DIRECTION ▸ Exactly repeat the full listing that follows.

*****

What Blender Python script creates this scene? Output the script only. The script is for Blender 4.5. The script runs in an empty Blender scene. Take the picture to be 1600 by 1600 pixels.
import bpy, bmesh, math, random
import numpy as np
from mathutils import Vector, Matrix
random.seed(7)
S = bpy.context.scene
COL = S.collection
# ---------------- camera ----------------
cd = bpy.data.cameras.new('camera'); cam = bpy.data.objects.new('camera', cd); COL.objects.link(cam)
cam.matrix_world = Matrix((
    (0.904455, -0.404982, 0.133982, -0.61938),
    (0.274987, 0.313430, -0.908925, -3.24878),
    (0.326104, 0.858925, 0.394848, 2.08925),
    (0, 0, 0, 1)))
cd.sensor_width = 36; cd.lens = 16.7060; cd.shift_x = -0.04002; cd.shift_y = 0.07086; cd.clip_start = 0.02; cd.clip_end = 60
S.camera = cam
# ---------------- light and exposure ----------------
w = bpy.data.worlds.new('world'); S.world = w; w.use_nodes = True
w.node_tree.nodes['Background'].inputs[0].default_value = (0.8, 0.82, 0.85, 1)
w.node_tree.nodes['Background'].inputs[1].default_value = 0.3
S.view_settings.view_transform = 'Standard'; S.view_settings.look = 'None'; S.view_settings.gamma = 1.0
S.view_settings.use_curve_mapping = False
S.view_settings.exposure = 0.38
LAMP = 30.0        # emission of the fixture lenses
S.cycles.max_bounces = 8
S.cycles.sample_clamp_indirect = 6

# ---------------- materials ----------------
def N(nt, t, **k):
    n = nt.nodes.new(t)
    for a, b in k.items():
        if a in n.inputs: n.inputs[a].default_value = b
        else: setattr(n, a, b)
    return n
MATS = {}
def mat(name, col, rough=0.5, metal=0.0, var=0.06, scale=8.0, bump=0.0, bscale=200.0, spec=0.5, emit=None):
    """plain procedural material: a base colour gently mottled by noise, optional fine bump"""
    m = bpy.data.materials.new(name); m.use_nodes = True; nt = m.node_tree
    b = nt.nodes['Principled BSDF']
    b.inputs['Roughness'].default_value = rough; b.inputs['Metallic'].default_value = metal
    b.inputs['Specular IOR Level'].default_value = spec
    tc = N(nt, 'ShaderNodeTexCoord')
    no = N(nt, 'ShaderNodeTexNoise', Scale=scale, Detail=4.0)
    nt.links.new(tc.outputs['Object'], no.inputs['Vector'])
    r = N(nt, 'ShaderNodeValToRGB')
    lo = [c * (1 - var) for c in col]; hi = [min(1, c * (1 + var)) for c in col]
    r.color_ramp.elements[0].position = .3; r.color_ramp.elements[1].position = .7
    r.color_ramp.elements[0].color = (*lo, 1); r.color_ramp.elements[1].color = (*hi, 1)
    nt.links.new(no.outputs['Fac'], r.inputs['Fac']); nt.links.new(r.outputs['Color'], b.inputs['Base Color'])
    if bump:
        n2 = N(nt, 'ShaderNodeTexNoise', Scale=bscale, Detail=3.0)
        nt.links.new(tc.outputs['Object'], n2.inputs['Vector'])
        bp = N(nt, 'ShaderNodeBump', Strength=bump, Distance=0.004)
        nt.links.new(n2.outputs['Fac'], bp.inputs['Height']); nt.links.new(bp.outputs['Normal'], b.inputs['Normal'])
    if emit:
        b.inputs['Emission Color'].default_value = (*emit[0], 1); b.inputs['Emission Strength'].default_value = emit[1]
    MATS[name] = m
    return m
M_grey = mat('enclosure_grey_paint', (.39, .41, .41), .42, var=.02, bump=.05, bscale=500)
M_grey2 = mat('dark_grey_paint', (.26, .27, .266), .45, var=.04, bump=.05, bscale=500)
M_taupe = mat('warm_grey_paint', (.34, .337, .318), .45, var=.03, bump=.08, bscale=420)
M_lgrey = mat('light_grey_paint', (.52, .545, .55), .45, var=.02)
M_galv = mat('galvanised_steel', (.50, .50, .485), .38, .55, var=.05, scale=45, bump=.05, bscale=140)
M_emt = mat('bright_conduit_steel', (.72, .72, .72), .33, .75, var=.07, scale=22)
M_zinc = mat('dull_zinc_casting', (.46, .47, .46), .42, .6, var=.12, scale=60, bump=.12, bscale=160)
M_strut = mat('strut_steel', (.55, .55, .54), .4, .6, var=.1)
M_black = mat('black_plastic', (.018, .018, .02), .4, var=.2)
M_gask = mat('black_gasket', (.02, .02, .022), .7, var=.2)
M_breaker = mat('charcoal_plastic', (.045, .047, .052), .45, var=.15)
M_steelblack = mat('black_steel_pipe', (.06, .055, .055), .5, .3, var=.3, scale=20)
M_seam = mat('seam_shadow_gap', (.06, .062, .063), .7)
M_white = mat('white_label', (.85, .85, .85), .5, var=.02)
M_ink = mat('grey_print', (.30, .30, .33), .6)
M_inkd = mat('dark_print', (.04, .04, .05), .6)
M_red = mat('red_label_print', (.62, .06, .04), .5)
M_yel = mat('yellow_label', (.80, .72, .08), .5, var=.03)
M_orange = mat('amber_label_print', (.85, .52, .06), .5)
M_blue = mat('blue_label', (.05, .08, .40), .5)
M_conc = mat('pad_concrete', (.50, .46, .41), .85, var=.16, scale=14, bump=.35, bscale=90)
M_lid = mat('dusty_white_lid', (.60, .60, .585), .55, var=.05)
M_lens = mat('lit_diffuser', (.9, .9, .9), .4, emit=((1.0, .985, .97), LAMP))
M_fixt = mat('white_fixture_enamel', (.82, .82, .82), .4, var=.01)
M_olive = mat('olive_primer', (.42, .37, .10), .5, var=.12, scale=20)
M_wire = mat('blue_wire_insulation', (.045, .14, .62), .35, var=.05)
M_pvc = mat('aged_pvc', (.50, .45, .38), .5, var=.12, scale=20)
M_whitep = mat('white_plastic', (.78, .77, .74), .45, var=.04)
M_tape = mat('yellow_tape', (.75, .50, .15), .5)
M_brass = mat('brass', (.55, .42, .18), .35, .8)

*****

FULL SOLUTION ▸
What Blender Python script creates this scene? Output the script only. The script is for Blender 4.5. The script runs in an empty Blender scene. Take the picture to be 1600 by 1600 pixels.
import bpy, bmesh, math, random
import numpy as np
from mathutils import Vector, Matrix
random.seed(7)
S = bpy.context.scene
COL = S.collection
# ---------------- camera ----------------
cd = bpy.data.cameras.new('camera'); cam = bpy.data.objects.new('camera', cd); COL.objects.link(cam)
cam.matrix_world = Matrix((
    (0.904455, -0.404982, 0.133982, -0.61938),
    (0.274987, 0.313430, -0.908925, -3.24878),
    (0.326104, 0.858925, 0.394848, 2.08925),
    (0, 0, 0, 1)))
cd.sensor_width = 36; cd.lens = 16.7060; cd.shift_x = -0.04002; cd.shift_y = 0.07086; cd.clip_start = 0.02; cd.clip_end = 60
S.camera = cam
# ---------------- light and exposure ----------------
w = bpy.data.worlds.new('world'); S.world = w; w.use_nodes = True
w.node_tree.nodes['Background'].inputs[0].default_value = (0.8, 0.82, 0.85, 1)
w.node_tree.nodes['Background'].inputs[1].default_value = 0.3
S.view_settings.view_transform = 'Standard'; S.view_settings.look = 'None'; S.view_settings.gamma = 1.0
S.view_settings.use_curve_mapping = False
S.view_settings.exposure = 0.38
LAMP = 30.0        # emission of the fixture lenses
S.cycles.max_bounces = 8
S.cycles.sample_clamp_indirect = 6

# ---------------- materials ----------------
def N(nt, t, **k):
    n = nt.nodes.new(t)
    for a, b in k.items():
        if a in n.inputs: n.inputs[a].default_value = b
        else: setattr(n, a, b)
    return n
MATS = {}
def mat(name, col, rough=0.5, metal=0.0, var=0.06, scale=8.0, bump=0.0, bscale=200.0, spec=0.5, emit=None):
    """plain procedural material: a base colour gently mottled by noise, optional fine bump"""
    m = bpy.data.materials.new(name); m.use_nodes = True; nt = m.node_tree
    b = nt.nodes['Principled BSDF']
    b.inputs['Roughness'].default_value = rough; b.inputs['Metallic'].default_value = metal
    b.inputs['Specular IOR Level'].default_value = spec
    tc = N(nt, 'ShaderNodeTexCoord')
    no = N(nt, 'ShaderNodeTexNoise', Scale=scale, Detail=4.0)
    nt.links.new(tc.outputs['Object'], no.inputs['Vector'])
    r = N(nt, 'ShaderNodeValToRGB')
    lo = [c * (1 - var) for c in col]; hi = [min(1, c * (1 + var)) for c in col]
    r.color_ramp.elements[0].position = .3; r.color_ramp.elements[1].position = .7
    r.color_ramp.elements[0].color = (*lo, 1); r.color_ramp.elements[1].color = (*hi, 1)
    nt.links.new(no.outputs['Fac'], r.inputs['Fac']); nt.links.new(r.outputs['Color'], b.inputs['Base Color'])
    if bump:
        n2 = N(nt, 'ShaderNodeTexNoise', Scale=bscale, Detail=3.0)
        nt.links.new(tc.outputs['Object'], n2.inputs['Vector'])
        bp = N(nt, 'ShaderNodeBump', Strength=bump, Distance=0.004)
        nt.links.new(n2.outputs['Fac'], bp.inputs['Height']); nt.links.new(bp.outputs['Normal'], b.inputs['Normal'])
    if emit:
        b.inputs['Emission Color'].default_value = (*emit[0], 1); b.inputs['Emission Strength'].default_value = emit[1]
    MATS[name] = m
    return m
M_grey = mat('enclosure_grey_paint', (.39, .41, .41), .42, var=.02, bump=.05, bscale=500)
M_grey2 = mat('dark_grey_paint', (.26, .27, .266), .45, var=.04, bump=.05, bscale=500)
M_taupe = mat('warm_grey_paint', (.34, .337, .318), .45, var=.03, bump=.08, bscale=420)
M_lgrey = mat('light_grey_paint', (.52, .545, .55), .45, var=.02)
M_galv = mat('galvanised_steel', (.50, .50, .485), .38, .55, var=.05, scale=45, bump=.05, bscale=140)
M_emt = mat('bright_conduit_steel', (.72, .72, .72), .33, .75, var=.07, scale=22)
M_zinc = mat('dull_zinc_casting', (.46, .47, .46), .42, .6, var=.12, scale=60, bump=.12, bscale=160)
M_strut = mat('strut_steel', (.55, .55, .54), .4, .6, var=.1)
M_black = mat('black_plastic', (.018, .018, .02), .4, var=.2)
M_gask = mat('black_gasket', (.02, .02, .022), .7, var=.2)
M_breaker = mat('charcoal_plastic', (.045, .047, .052), .45, var=.15)
M_steelblack = mat('black_steel_pipe', (.06, .055, .055), .5, .3, var=.3, scale=20)
M_seam = mat('seam_shadow_gap', (.06, .062, .063), .7)
M_white = mat('white_label', (.85, .85, .85), .5, var=.02)
M_ink = mat('grey_print', (.30, .30, .33), .6)
M_inkd = mat('dark_print', (.04, .04, .05), .6)
M_red = mat('red_label_print', (.62, .06, .04), .5)
M_yel = mat('yellow_label', (.80, .72, .08), .5, var=.03)
M_orange = mat('amber_label_print', (.85, .52, .06), .5)
M_blue = mat('blue_label', (.05, .08, .40), .5)
M_conc = mat('pad_concrete', (.50, .46, .41), .85, var=.16, scale=14, bump=.35, bscale=90)
M_lid = mat('dusty_white_lid', (.60, .60, .585), .55, var=.05)
M_lens = mat('lit_diffuser', (.9, .9, .9), .4, emit=((1.0, .985, .97), LAMP))
M_fixt = mat('white_fixture_enamel', (.82, .82, .82), .4, var=.01)
M_olive = mat('olive_primer', (.42, .37, .10), .5, var=.12, scale=20)
M_wire = mat('blue_wire_insulation', (.045, .14, .62), .35, var=.05)
M_pvc = mat('aged_pvc', (.50, .45, .38), .5, var=.12, scale=20)
M_whitep = mat('white_plastic', (.78, .77, .74), .45, var=.04)
M_tape = mat('yellow_tape', (.75, .50, .15), .5)
M_brass = mat('brass', (.55, .42, .18), .35, .8)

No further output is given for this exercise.